Reduce focus friction

Next, you have to reduce focus friction. Take steps to make focus your default instead of distractions. Anything that prevents you from getting into the zone has got to go. You want to do everything you can to streamline your days or your work so that you can get to your most important work first thing while you’re still fresh. These all help you spend less time getting into the zone so you can spend more time actually in it.

Stay in the zone

Finally, once you’re able to get in the zone, you want to stay there. Focus is fragile. So commit to take the time and make the investments that ensure once you’re in the zone you won’t be pulled out unnecessarily. Since you can’t completely eradicate distractions and interruptions, you must also do what you can to become better at handling them effectively. You don’t want to embrace interruptions, but you still need to be realistic about handling them when they happen.

Of course, we’re all different, and it’s likely that you won’t benefit from every tip we discuss in this book. So think of these like clothes. Try them on. Take them for a spin. See what works and what doesn’t. Use the knowledge to get at the tactics and habits that can help you improve your productivity.

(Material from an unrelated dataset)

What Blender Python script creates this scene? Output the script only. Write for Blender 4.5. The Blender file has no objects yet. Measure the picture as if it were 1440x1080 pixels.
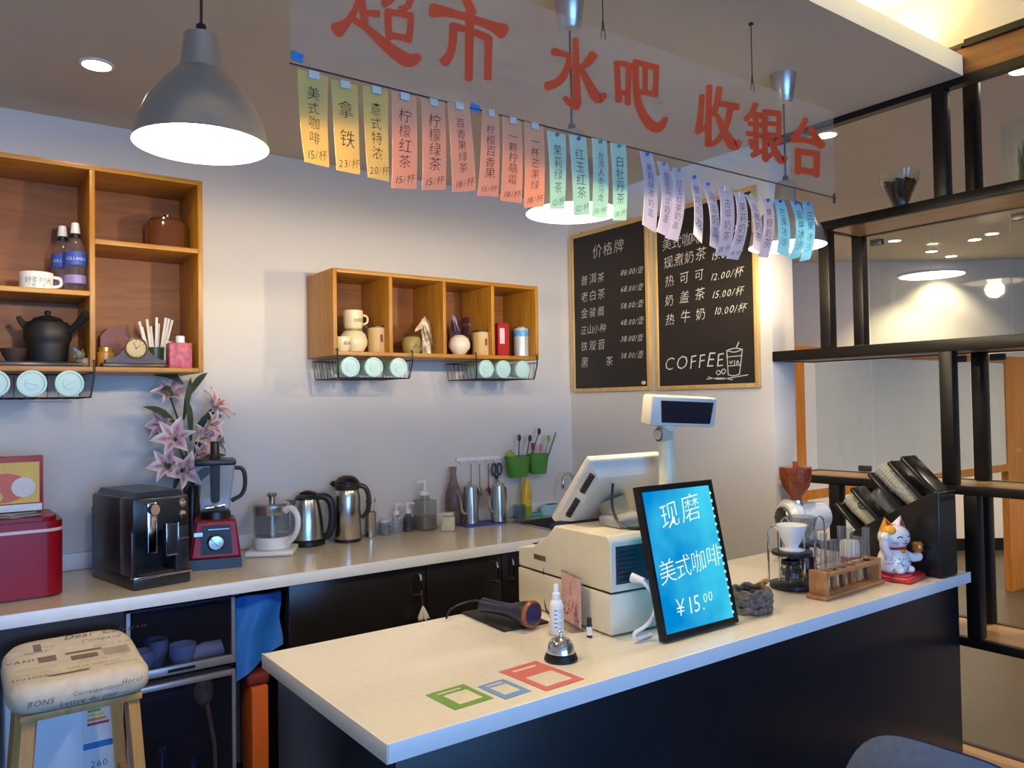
import bpy, bmesh, math, random
from mathutils import Vector, Matrix, Euler
random.seed(7)
sc = bpy.context.scene
COL = sc.collection
PI = math.pi

# ---------------------------------------------------------------- camera
F = 1114.4                       # focal length in pixels of the 1440 px wide frame
YAW, PITCH, ROLL = math.radians(36.15), math.radians(1.40), math.radians(-0.923)
CAM = Vector((0, 0, 1.54))
fw = Vector((math.sin(YAW)*math.cos(PITCH), math.cos(YAW)*math.cos(PITCH), math.sin(PITCH)))
r_ = Vector((math.cos(YAW), -math.sin(YAW), 0)); u_ = r_.cross(fw)
rt = r_*math.cos(ROLL) + u_*math.sin(ROLL)
up = u_*math.cos(ROLL) - r_*math.sin(ROLL)
cd = bpy.data.cameras.new('camera'); cam = bpy.data.objects.new('camera', cd); COL.objects.link(cam)
cam.matrix_world = Matrix(((rt.x, up.x, -fw.x, CAM.x), (rt.y, up.y, -fw.y, CAM.y), (rt.z, up.z, -fw.z, CAM.z), (0, 0, 0, 1)))
cd.sensor_width = 36; cd.lens = F/1440*36; cd.clip_start = 0.02
sc.camera = cam

# ---------------------------------------------------------------- view, world, lights
sc.view_settings.view_transform = 'Standard'; sc.view_settings.look = 'None'
sc.view_settings.gamma = 1; sc.view_settings.use_curve_mapping = False
sc.view_settings.exposure = 0.0
sc.cycles.transparent_max_bounces = 32
w = bpy.data.worlds.new('daylight'); sc.world = w; w.use_nodes = True
w.node_tree.nodes['Background'].inputs[0].default_value = (0.20, 0.46, 1.0, 1)
w.node_tree.nodes['Background'].inputs[1].default_value = 8.6

def lamp(kind, loc, energy, col, **k):
    d = bpy.data.lights.new('lamp_light', kind); d.energy = energy; d.color = col
    o = bpy.data.objects.new('lamp_light', d); COL.objects.link(o); o.location = loc
    for a, b in k.items():
        if a == 'rot': o.rotation_euler = b
        else: setattr(d, a, b)
    return o
WARM = (1.0, 0.82, 0.54)
COVE = (1.0, 0.86, 0.36)
lamp('AREA', (0.6, 0.5, 2.93), 6, COVE, shape='RECTANGLE', size=5.0, size_y=0.04, rot=(math.radians(82), 0, 0), spread=math.radians(40))   # unseen strip, added to brighten the front face of the dropped ceiling
lamp('AREA', (1.0, 1.46, 2.79), 38, COVE, shape='RECTANGLE', size=3.9, size_y=0.05, rot=(math.radians(150), 0, 0))   # cove strip on top of the dropped ceiling
for x, y in ((-0.9, -0.4), (0.6, -0.4), (2.0, -0.4), (-0.9, -1.7), (0.6, -1.7), (2.0, -1.7)):    # ceiling downlights of the hall behind the viewer
    lamp('SPOT', (x, y, 2.97), 14, WARM, spot_size=math.radians(120), spot_blend=0.7, shadow_soft_size=0.05)

# pixel -> place on a known plane of the room
def ray(px, py): return fw + rt*((px-720)/F) - up*((py-540)/F)
def hit(ax, v, px, py):
    d = ray(px, py); t = (v-CAM[ax])/d[ax]; return CAM + d*t
def X(v, px, py): return hit(0, v, px, py)
def Y(v, px, py): return hit(1, v, px, py)
def Z(v, px, py): return hit(2, v, px, py)
def mpp(p): return (Vector(p)-CAM).dot(fw)/F

# ---------------------------------------------------------------- materials
def lin(c):
    c = c/255
    return c/12.92 if c <= 0.04045 else ((c+0.055)/1.055)**2.4
def rgb(t): return (lin(t[0]), lin(t[1]), lin(t[2]), 1)
MATS = {}
def mat(name, col, rough=0.5, metal=0, var=0.06, scale=18, stretch=(1, 1, 1), emit=None, estr=0, bump=0, coat=0, sss=0):
    if name in MATS: return MATS[name]
    m = bpy.data.materials.new(name); m.use_nodes = True; n = m.node_tree.nodes; l = m.node_tree.links
    b = n['Principled BSDF']; b.inputs['Roughness'].default_value = rough; b.inputs['Metallic'].default_value = metal
    b.inputs['Coat Weight'].default_value = coat
    c = rgb(col)
    tc = n.new('ShaderNodeTexCoord'); mp = n.new('ShaderNodeMapping'); mp.inputs['Scale'].default_value = stretch
    nz = n.new('ShaderNodeTexNoise'); nz.inputs['Scale'].default_value = scale; nz.inputs['Detail'].default_value = 4
    l.new(tc.outputs['Object'], mp.inputs[0]); l.new(mp.outputs[0], nz.inputs[0])
    rp = n.new('ShaderNodeValToRGB'); rp.color_ramp.elements[0].position = 0.3; rp.color_ramp.elements[1].position = 0.7
    rp.color_ramp.elements[0].color = tuple(v*(1-var) for v in c[:3]) + (1,)
    rp.color_ramp.elements[1].color = tuple(min(1, v*(1+var)) for v in c[:3]) + (1,)
    l.new(nz.outputs[0], rp.inputs[0]); l.new(rp.outputs[0], b.inputs['Base Color'])
    if emit: b.inputs['Emission Color'].default_value = rgb(emit); b.inputs['Emission Strength'].default_value = estr
    if bump:
        bp = n.new('ShaderNodeBump'); bp.inputs['Strength'].default_value = bump; bp.inputs['Distance'].default_value = 0.002
        l.new(nz.outputs[0], bp.inputs['Height']); l.new(bp.outputs[0], b.inputs['Normal'])
    MATS[name] = m; return m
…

That’s the overview. Now we’re ready to talk real tactics. What can you start doing right now that will help you focus and become more productive?

Your next steps

  1. Begin to view productivity as the outcome of inter-related choices and behaviors rather than how directly a task is related to work.
  2. Move away from purely quantifiable measures of productivity towards value-based measures.
  3. Define what productivity looks like for you, and begin treating secondary tasks as filler rather than your default work.